What follows is a short passage from his last novel Forever Flowing. It is one side of a brief dialogue spoken, in part, by the novel’s protagonist Ivan Grigoryevich, who after thirty years of imprisonment has just been released from the Russian Gulag. I quote it as a tribute to freedom, to be sure, but also as a tribute to the man who came to understand the philosophical roots of freedom — and that in a country where freedom was not allowed; in a country where philosophies and freedom were replaced by blind obedience and dogma. It’s important that people like Vasily Grossman are not forgotten.

I’d like you to please think of the following passage the next time you hear, for example, an environmentalist talk about more centralized government and more government ownership of land for the sake of “our endangered environment.”

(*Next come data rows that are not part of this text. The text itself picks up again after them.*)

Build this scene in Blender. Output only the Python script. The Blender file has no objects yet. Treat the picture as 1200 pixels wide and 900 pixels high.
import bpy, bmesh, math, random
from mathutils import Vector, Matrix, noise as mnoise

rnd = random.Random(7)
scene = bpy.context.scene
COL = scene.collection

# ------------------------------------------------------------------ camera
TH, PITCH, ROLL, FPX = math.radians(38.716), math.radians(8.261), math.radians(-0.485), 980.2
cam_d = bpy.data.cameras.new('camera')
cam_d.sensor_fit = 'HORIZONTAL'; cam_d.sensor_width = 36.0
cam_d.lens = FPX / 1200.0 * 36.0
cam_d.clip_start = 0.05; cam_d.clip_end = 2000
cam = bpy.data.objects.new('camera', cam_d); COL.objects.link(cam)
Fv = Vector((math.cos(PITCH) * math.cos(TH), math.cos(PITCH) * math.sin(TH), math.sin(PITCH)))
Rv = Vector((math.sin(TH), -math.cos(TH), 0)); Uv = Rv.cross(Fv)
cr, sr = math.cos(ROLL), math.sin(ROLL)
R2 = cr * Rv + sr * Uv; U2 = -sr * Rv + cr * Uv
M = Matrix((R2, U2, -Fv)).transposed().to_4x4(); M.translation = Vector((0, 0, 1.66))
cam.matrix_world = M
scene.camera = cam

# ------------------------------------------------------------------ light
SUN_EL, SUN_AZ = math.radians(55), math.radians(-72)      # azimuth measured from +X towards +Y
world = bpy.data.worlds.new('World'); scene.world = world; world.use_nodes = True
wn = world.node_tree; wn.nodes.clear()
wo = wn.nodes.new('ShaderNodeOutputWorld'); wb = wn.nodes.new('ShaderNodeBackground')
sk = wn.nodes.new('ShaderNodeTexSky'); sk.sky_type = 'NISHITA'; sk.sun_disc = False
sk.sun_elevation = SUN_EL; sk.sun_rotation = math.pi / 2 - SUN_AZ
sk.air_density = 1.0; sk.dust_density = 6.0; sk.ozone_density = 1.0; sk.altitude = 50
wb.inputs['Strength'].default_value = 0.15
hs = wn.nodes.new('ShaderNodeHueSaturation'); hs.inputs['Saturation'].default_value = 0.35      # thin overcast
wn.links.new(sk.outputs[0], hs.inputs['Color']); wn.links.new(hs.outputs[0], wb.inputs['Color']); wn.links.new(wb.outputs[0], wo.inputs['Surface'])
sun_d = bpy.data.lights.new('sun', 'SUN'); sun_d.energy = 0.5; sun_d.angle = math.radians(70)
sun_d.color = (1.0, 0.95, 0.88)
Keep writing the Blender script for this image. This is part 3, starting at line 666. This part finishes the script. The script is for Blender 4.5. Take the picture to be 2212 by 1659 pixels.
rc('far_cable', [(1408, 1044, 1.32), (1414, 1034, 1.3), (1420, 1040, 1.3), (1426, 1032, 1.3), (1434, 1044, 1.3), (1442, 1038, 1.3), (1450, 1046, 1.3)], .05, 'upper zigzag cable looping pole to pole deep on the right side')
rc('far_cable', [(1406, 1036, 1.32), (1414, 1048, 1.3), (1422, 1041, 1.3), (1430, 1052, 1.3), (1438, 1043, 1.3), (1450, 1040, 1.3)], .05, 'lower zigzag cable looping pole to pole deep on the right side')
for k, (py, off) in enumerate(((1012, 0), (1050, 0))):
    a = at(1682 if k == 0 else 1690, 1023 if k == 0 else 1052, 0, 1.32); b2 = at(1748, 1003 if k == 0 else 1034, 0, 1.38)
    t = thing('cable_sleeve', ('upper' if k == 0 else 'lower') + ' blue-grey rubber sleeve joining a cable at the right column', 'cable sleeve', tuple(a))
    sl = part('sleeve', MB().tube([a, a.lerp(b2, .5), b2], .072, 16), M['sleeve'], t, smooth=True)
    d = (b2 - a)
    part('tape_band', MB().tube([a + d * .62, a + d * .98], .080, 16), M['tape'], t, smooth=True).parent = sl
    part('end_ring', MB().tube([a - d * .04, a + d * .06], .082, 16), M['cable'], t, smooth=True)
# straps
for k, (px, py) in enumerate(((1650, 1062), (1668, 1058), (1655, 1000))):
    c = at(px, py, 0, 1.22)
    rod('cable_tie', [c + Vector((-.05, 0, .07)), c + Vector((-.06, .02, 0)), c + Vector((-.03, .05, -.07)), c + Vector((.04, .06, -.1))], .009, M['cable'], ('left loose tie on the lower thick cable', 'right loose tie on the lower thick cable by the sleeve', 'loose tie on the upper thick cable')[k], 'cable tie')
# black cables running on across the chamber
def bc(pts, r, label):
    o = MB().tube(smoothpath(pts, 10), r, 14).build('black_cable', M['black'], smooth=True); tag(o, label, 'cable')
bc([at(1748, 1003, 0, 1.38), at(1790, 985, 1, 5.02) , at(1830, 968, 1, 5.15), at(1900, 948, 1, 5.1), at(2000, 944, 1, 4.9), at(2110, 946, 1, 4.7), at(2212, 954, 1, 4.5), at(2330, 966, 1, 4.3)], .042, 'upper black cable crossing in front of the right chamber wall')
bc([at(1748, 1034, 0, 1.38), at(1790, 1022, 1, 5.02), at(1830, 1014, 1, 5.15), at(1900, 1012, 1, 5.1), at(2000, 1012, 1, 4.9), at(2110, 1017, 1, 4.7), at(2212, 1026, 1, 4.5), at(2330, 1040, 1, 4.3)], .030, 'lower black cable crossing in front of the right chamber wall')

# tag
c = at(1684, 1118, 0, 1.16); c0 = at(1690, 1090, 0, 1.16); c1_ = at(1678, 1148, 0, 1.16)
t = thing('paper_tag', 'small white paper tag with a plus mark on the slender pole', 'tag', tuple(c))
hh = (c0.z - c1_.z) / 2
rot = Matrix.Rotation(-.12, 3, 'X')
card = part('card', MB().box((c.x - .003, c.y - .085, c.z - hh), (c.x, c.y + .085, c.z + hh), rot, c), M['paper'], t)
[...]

Please think of it next time you see someone wearing a Che Guevara T-shirt (or necklace) in glorification of Che Guevara’s communistic ideals, or romanticizing communist Cuba and Castro for their healthcare system, or Chairman Mao with the blood of billions on his hands:

I used to think freedom was freedom of speech, freedom of press, freedom of conscience. But freedom is the whole life of everyone. Here is what it amounts to: you have to have the right to sow what you wish to, to make shoes or coats, to bake into bread the flour ground from the grain you have sown, and to sell it or not sell it as you wish; for the lathe operator, the steelworker, and the artist it’s a matter of being able to live as you wish and work as you wish and not as they order you to. And in our country there is no freedom – not for those who write books nor for those who sow grain nor for those who make shoes.